Reviews

The Night Watch (Royal Exchange, Manchester)

Hattie Naylor’s adaptation of Sarah Waters’ novel runs until June 18

Hattie Naylor‘s adaptation of Sarah Waters‘ novel The Night Watch is ingenious, intelligent and true to the original, but is most satisfactory as a prompt to tackling the novel itself. To reduce 500 pages to 110 minutes of stage time and still retain the essential narrative structure of the original is skilful indeed, but it comes at a price in terms of layers of characterisation.

The play follows the novel in proceeding backwards in time with scenes in 1947, 1944 and 1941. In 1947 Kay Langrish, described as "the perfect gentleman", is clearly a broken woman, with the cinema her main friend. She is moved by the return of a ring to her by Viv Pearce who works in a sort of dating agency with Helen Ginever. Viv’s brother Duncan lives with a much older man, Mr Mundy, and is clearly disturbed by the arrival of a figure from his past, Robert Fraser. Helen meanwhile becomes obsessively jealous of her lover Julia’s relationships with other women.

Act one is thus something of a puzzle: who are these people and what is the significance of this or that action? Then just before the interval the forlorn Kay is transformed into a dynamic ambulance driver of 1944 and act two provides the answers. Kay, Julia and Helen are entangled in a web of changing sexual relationships; Viv and Duncan endure their separate traumas; the significance of Mr Mundy and Robert Fraser becomes apparent.

It is all cleverly done in Rebecca Gatward’s stylish production, with a uniformly excellent cast of eight. Jodie McNee is outstanding as Kay, compelling attention even when doing almost nothing in act one.
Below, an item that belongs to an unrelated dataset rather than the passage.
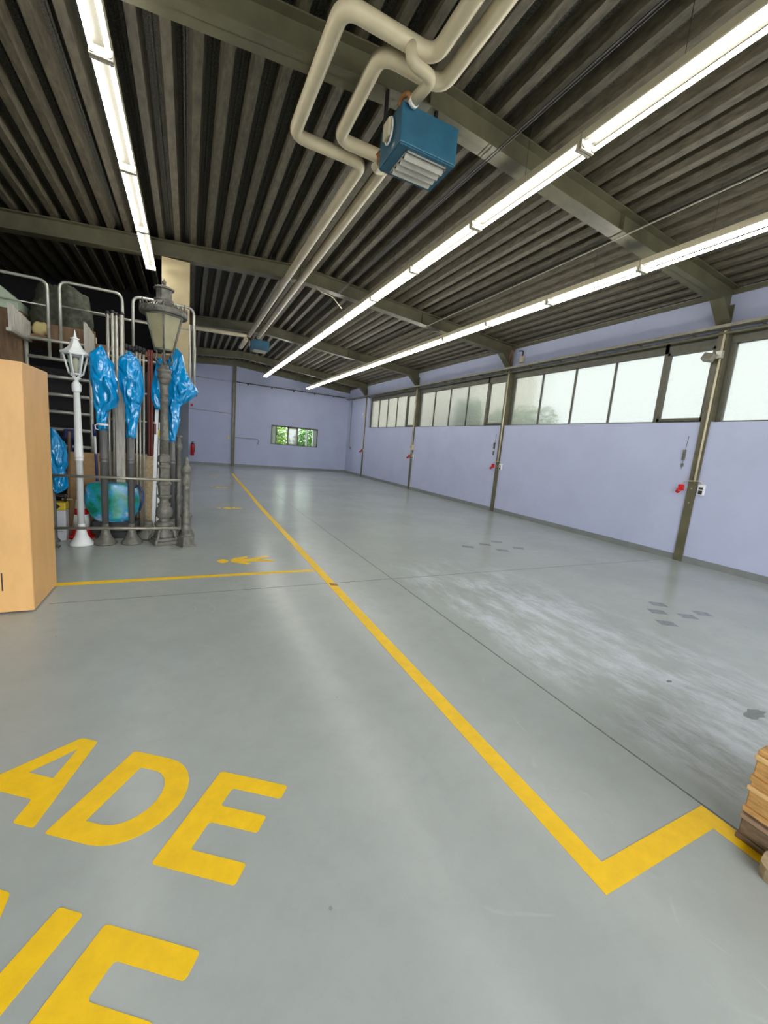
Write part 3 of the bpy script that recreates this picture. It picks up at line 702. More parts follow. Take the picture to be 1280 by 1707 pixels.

Thalissa Teixeira is sympathetic and convincing as Viv, the only straight female leading character.

Kelly Hotten finds her way skilfully through the different roles Helen plays though the years, Joe Jameson never overplays the sufferings of Duncan, a character born to trouble, and Gbemisola Ikumelo is amusingly expansive as Mickey, Kay’s friend from the ambulance service.

Christopher Ettridge memorably doubles the comic role of a dissatisfied customer at the agency with the stoically arthritic Mundy. Lucy Briggs-Owen adds a fervent Christian Science doctor to her main role as the joy-seeking Julia, while Ben Addis, a rather creepy Fraser, is refreshingly open and decent as a Welsh ambulance driver.

Staging is atmospheric and impressionistic, with simultaneous and overlapping scenes. Even before the start the cast, in collar-less shirts, braces and drab trousers, slowly continue dressing while rotating round Georgia Lowe’s circular design which revolves, often in two different directions, throughout the evening. Dan Jones’ sound plot is full of explosions, air raid sirens, flashes of dialogue and cries from the ashes. Is it all trying a bit too hard to fill the gap left by depth of characterisation?

Running time: 2 hours 10 minutes (including interval).

The Night Watch runs at the Royal Exchange Manchester until 18 June.